En conclusion, je voudrais vous faire part de ma grande satisfaction d'avoir travaillé avec la Haute Assemblée sur cette réforme. Nous avons amélioré les conditions de la concurrence. Il faut que les milieux professionnels prennent conscience, au-delà de la lettre, de l'esprit de la loi, de ses conséquences et de l'évolution des comportements qu'elle rend nécessaire, car il convient - c'est indispensable dans ce pays - de restaurer une concurrence libre et loyale.
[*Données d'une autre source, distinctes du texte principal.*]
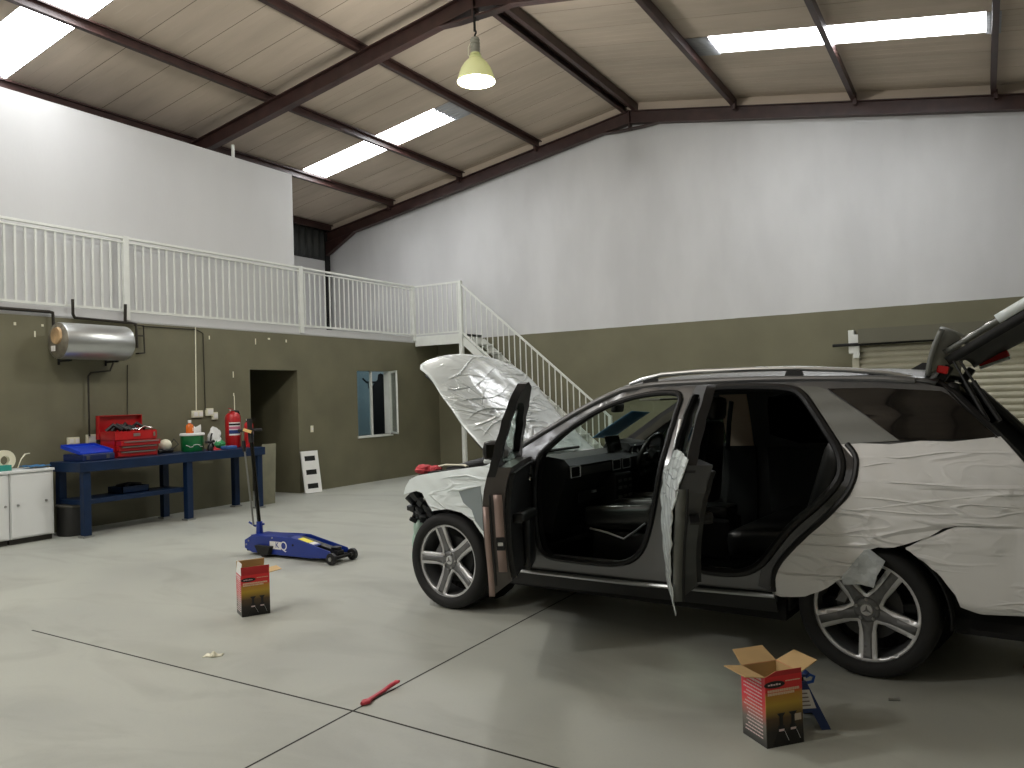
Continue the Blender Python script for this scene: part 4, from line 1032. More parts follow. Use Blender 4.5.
# front fender near, wrapped
def ffend(x, z): return yf(x, z) - 2.2 * max(0, z - (.97 + .12 * (x + .4))) ** 2 - .02 * max(0, -x)
FEND = [(-.459, .851), (-.43, .915), (-.384, .974), (-.281, 1.012), (-.1, 1.04), (.1, 1.068), (.414, 1.108), (.50, 1.15), (.60, 1.17), (.60, .38), (.46, .36), (.42, .47), (.385, .60), (.30, .70), (.19, .755), (.05, .772), (-.117, .745), (-.17, .80), (-.225, .877), (-.30, .89)]
panel('front_fender', FEND, [], -1, .01, m_film, car, th=.02, step=.035, fn=ffend, wav=.004, label='front fender wrapped in white film')
panel('front_fender', FEND, [], 1, .01, m_film, car, th=.02, step=.06, fn=ffend, wav=.003)
TP = [(.17, .93), (.30, .955), (.385, .965), (.40, .80), (.395, .63), (.33, .70), (.30, .78), (.22, .83)]
panel('torn_patch', TP, [], -1, .017, mat('dull_grey_underfilm', (138, 148, 150), .35, coat=.3), car, th=.004, step=.03, fn=ffend, label='torn patch showing grey under the film')
MB().tube([(x, -(ffend(x, z) + .016), z) for x, z in [(.05, .90), (.12, .925), (.19, .925), (.30, .95), (.39, .962)]], [.002, .008, .012, .010, .003], 8).build('film_crease', m_film, car)
MB().tube([(x, -(ffend(x, z) + .016), z) for x, z in [(.0, 1.0), (.10, 1.02), (.25, 1.035), (.34, 1.02), (.40, 1.0)]], [.001, .006, .008, .006, .002], 8).build('film_crease', m_film, car)
# far side: body side with window openings, inner trim
WF = chaikin([(.92, 1.17), (1.08, 1.33), (1.30, 1.475), (1.55, 1.56), (1.78, 1.575), (1.80, 1.45), (1.77, 1.17)], 1)
WR = chaikin([(1.93, 1.17), (1.95, 1.45), (1.98, 1.575), (2.50, 1.57), (2.62, 1.50), (2.78, 1.30), (2.80, 1.18)], 1)
WQ = chaikin([(2.80, 1.585), (3.08, 1.575), (3.38, 1.54), (3.60, 1.33), (3.20, 1.315), (3.0, 1.45)], 1)
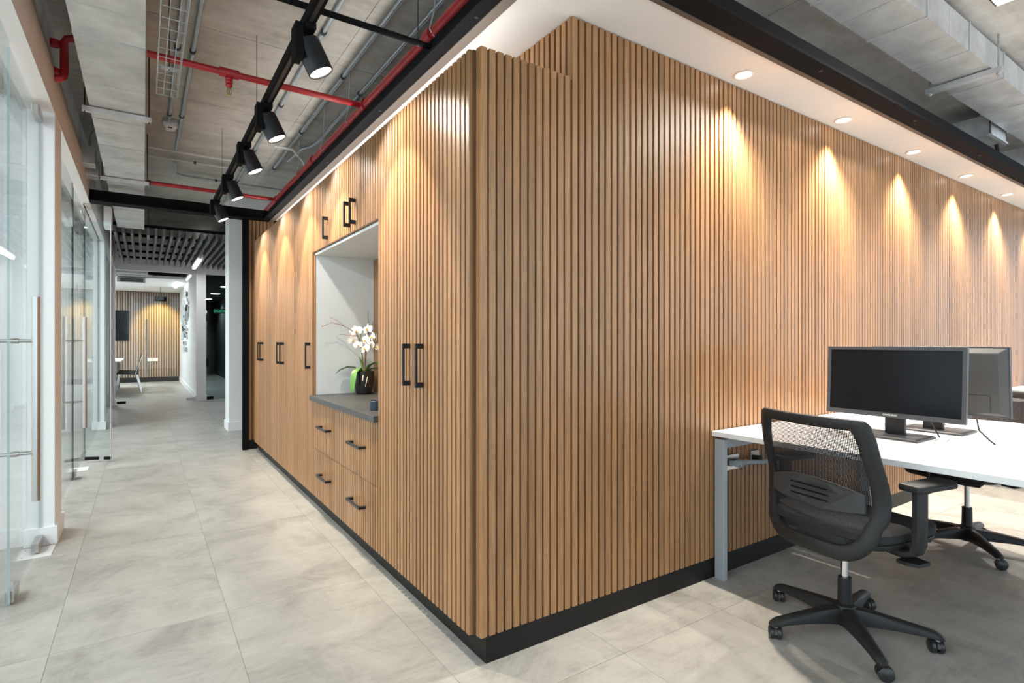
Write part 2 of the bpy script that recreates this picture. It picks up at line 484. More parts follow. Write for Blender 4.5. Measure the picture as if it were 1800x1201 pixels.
# white pillar down the corridor
struct('column_2', B((-0.06,6.36,0),(0.5,6.75,SLAB)), M['white'])
struct('baseboard_pillar', B((-0.075,6.345,0),(0.51,6.76,0.115)), M['white'], bevel=0.002)

# ---- back of the corridor: glass front of the meeting room
YB = 10.8
struct('wall_meeting_front', MB().box((GX-0.2,YB,2.52),(-0.127,YB+0.12,2.62)).box((-0.127,YB-0.02,0),(0.04,YB+0.14,2.62)).box((0.04,YB,2.52),(1.2,YB+0.12,2.62)).box((GX-0.2,YB,2.62),(1.2,YB+0.12,SLAB)).box((0.9,6.75,0),(1.1,10.8,SLAB)), M['white'])
struct('baseboard_meeting', B((-0.142,YB-0.035,0),(0.052,YB+0.15,0.115)), M['white'], bevel=0.002)
struct('wall_meeting_right', MB().box((-0.10,YB+0.14,0),(0.0,17.4,SLAB)), M['white'])
struct('baseboard_meeting_right', B((-0.115,YB+0.15,0),(-0.10,17.37,0.12)), M['white'])
far = struct('wall_far', B((-5,17.4,0),(-0.1,17.5,SLAB)), M['woodback'])
fsl = MB().box((0,-0.02,0.14),(0.034,0,2.6)).mesh('slat'); fsl.materials.append(M['farwood'])
for i in range(66):
    link('slat', fsl, None, far, loc=(-4.2+i*0.062, 17.4, 0))
struct('baseboard_far', B((-4.2,17.37,0),(-0.12,17.4,0.14)), M['kick'])
struct('wall_meeting_left', B((-5.1,YB,0),(-5.0,17.5,SLAB)), M['white'])
struct('ceiling_meeting', B((-5,13.2,2.62),(-0.1,17.4,2.68)), M['white'])
# dark hallway past the meeting room
hw = MB(); hw.box((0.0,YB+0.15,0),(0.02,21,SLAB)); hw.box((1.15,YB,0),(1.25,21,SLAB)); hw.box((0,20.9,0),(1.25,21,SLAB))
struct('wall_hallway', hw, M['darkroom'])
struct('ceiling_hallway', B((0.02,YB+0.12,2.56),(1.15,20.9,2.62)), M['darkroom'])

# ================================================================== CABINETS
def handle(parent, p0, p1, out=0.03, name='handle', off=(0,0,0)):
    """black bow handle between two points on the x = 0 face"""
    p0 = Vector(p0)-Vector(off); p1 = Vector(p1)-Vector(off)
    d = (p1-p0).normalized()
    side = Vector((0,1,0)) if abs(d.z) > 0.5 else Vector((0,0,1))
    w2 = 0.007
    mb = MB()
    mb.obox((p0+p1)/2 + Vector((-out,0,0)), d*((p1-p0).length/2), side*w2, Vector((0.005,0,0)))
    for p, s_ in ((p0,1),(p1,-1)):
        mb.obox(p + d*s_*0.011 + Vector((-out/2,0,0)), d*0.011, side*w2, Vector((out/2,0,0)))
    return mb.build(name, M['satinblack'], parent, bevel=0.0015)

def front(parent, name, y0_, y1_, z0, z1, off):
    g = 0.0015
    d = B((SD-off[0], y0_+g-off[1], z0+g-off[2]), (SD+0.018-off[0], y1_-g-off[1], z1-g-off[2])).build(name, M['woodback'], parent)
    n = max(1, round((y1_-y0_)/PITCH))
    slats(d, 'x', y0_+g, y1_-g, SD, z0+g, z1-g, off, n)
    return d

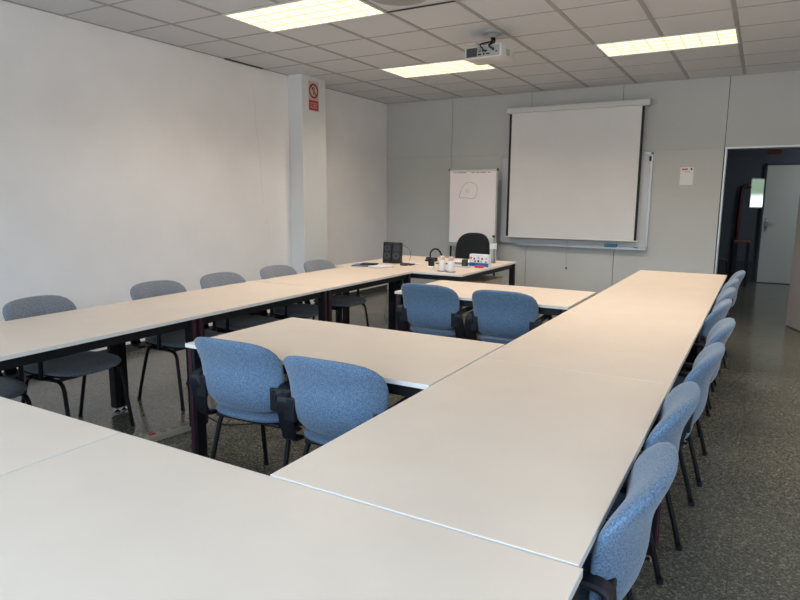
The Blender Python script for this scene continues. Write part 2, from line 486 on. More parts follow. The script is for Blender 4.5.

La loi va dans cette direction, il faudra que les mentalités l'accompagnent.
Mesdames, messieurs les sénateurs, je vous remercie, de votre collaboration. (Applaudissements sur les travées des Républicains et Indépendants du RPR et de l'Union centriste.)
M. le président. Personne ne demande plus la parole dans la discussion générale ?...
La discussion générale est close.
M. Jean-Jacques Robert, rapporteur de la commission des affaires économiques et du Plan. Je demande la parole.
M. le président. La parole est à M. le rapporteur.
M. Jean-Jacques Robert, rapporteur. Monsieur le président, compte tenu des déclarations de M. le ministre, je demande une brève suspension de séance, pour que nous puissions nous concerter avec le Gouvernement.
M. le président. Le Sénat va bien sûr accéder à votre demande.
La séance est suspendue.
(La séance, suspendue à douze heures, est reprise à douze heures dix.)